A FREE trade agreement will be “very difficult” to secure if Britain does not sign up to honouring Brussels’ rules on standards, according to Guy Verhofstadt.
The European Parliament’s Brexit co-ordinator said the scope of a trade deal during the upcoming negotiations would depend on Boris Johnson’s “willingness to comply with a number of standards of the European Union”.
The Prime Minister has previously ruled out following stipulations set by the EU after the transition period is over at the end of 2020.
Former Belgian prime minister Verhofstadt told BBC Radio 4’s Today programme: “I think both sides have an interest to be very ambitious.
“But how far this will go is very difficult to say because it will depend on what the willingness is of the UK side to also comply with a number of standards in the European Union.
“We are always saying, ‘No tariffs? OK. No quotas? OK’.
“But also – no dumping. That can be state aid, that can be ecological standards, social standards.”
Asked what would happen if Britain does not sign up to such stipulations, he said: “It will be very difficult to have a broad free trade agreement at that moment.”
Verhofstadt was in London this week for meetings with ministers, including Brexit Secretary Stephen Barclay who he met on Thursday.
He said one of the successes from the conversations was that those European citizens who had been granted settled status in the UK after Brexit would be given the ability to print out their confirmation details as proof.
Verhofstadt, chairman of the EU’s Brexit Steering Group, said there would be “pressure” being placed on member states who had yet to get their own provisions in order.
Speaking to the BBC, he said he agreed with Labour MEP Seb Dance, who argued that the UK was taking a “sabbatical” from the EU and would be back in the future “I think that will happen, yes, (but) it’s difficult to say when,” said Verhofstadt.

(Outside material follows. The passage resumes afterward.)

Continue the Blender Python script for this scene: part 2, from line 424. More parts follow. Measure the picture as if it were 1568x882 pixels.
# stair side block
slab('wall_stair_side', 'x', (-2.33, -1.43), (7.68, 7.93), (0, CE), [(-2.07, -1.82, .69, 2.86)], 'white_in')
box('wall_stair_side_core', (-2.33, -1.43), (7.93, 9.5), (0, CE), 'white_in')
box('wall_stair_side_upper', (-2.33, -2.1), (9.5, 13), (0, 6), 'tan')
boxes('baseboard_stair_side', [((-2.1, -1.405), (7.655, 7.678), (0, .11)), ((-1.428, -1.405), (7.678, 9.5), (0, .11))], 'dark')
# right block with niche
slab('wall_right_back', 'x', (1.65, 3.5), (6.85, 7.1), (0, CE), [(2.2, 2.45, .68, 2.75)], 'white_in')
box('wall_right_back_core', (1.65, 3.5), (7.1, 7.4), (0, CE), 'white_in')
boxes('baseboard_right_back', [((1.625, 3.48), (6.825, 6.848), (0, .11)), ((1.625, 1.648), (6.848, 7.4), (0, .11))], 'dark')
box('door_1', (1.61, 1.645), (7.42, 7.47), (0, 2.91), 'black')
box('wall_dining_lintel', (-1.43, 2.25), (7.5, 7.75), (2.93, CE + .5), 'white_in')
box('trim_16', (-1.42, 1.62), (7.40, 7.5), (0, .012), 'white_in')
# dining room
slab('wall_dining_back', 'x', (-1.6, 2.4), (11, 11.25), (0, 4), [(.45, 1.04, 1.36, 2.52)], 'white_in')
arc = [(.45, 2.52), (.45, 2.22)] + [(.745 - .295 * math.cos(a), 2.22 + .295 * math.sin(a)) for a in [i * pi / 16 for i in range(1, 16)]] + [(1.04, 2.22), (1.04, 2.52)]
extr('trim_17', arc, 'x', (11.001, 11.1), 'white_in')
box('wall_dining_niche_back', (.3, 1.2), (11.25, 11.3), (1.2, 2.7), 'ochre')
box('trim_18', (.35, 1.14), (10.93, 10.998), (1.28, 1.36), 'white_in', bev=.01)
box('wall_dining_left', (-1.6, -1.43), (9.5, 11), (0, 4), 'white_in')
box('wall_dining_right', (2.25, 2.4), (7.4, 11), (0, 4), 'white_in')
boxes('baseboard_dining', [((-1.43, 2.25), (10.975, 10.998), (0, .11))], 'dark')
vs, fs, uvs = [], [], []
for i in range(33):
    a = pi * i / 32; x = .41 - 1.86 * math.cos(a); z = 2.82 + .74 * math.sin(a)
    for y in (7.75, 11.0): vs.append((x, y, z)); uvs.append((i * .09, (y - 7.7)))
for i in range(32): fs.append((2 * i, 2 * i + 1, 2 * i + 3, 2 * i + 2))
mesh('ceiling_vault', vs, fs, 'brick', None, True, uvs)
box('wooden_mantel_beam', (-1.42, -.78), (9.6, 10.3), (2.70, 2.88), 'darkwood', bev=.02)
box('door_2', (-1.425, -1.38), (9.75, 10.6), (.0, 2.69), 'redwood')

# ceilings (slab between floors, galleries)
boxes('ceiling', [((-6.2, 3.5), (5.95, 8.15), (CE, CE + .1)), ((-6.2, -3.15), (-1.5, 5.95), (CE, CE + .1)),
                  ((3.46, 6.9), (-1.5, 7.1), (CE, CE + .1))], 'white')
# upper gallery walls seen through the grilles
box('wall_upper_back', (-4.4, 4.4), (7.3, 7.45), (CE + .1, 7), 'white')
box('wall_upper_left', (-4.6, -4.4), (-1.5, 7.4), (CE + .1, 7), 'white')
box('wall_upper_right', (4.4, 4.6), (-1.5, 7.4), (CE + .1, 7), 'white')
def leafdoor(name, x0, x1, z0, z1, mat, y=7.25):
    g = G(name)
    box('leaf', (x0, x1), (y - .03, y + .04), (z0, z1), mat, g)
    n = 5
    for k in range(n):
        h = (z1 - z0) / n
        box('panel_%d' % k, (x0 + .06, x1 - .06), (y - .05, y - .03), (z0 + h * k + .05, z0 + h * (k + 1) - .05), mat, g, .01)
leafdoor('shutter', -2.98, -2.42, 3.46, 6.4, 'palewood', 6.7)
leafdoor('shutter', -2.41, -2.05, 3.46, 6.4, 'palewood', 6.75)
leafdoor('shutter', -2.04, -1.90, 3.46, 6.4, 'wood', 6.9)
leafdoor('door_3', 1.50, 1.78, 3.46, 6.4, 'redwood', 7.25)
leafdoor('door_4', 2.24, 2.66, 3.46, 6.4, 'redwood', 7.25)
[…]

“There will be a generation, the young generation coming in the coming decades, who will say later, ‘We want to go back’.
“It will happen. Maybe you will not see it in my life, but it will happen.”
But Conservative MEP Daniel Hannan said he disagreed with the prediction – and said he would be willing to put it to the test in the years to come.
“Maybe I’m wrong,” said the Brexiteer, after disagreeing with the assertion on the Today programme.
“I’m perfectly happy to have another referendum in a generation’s time and let people decide.”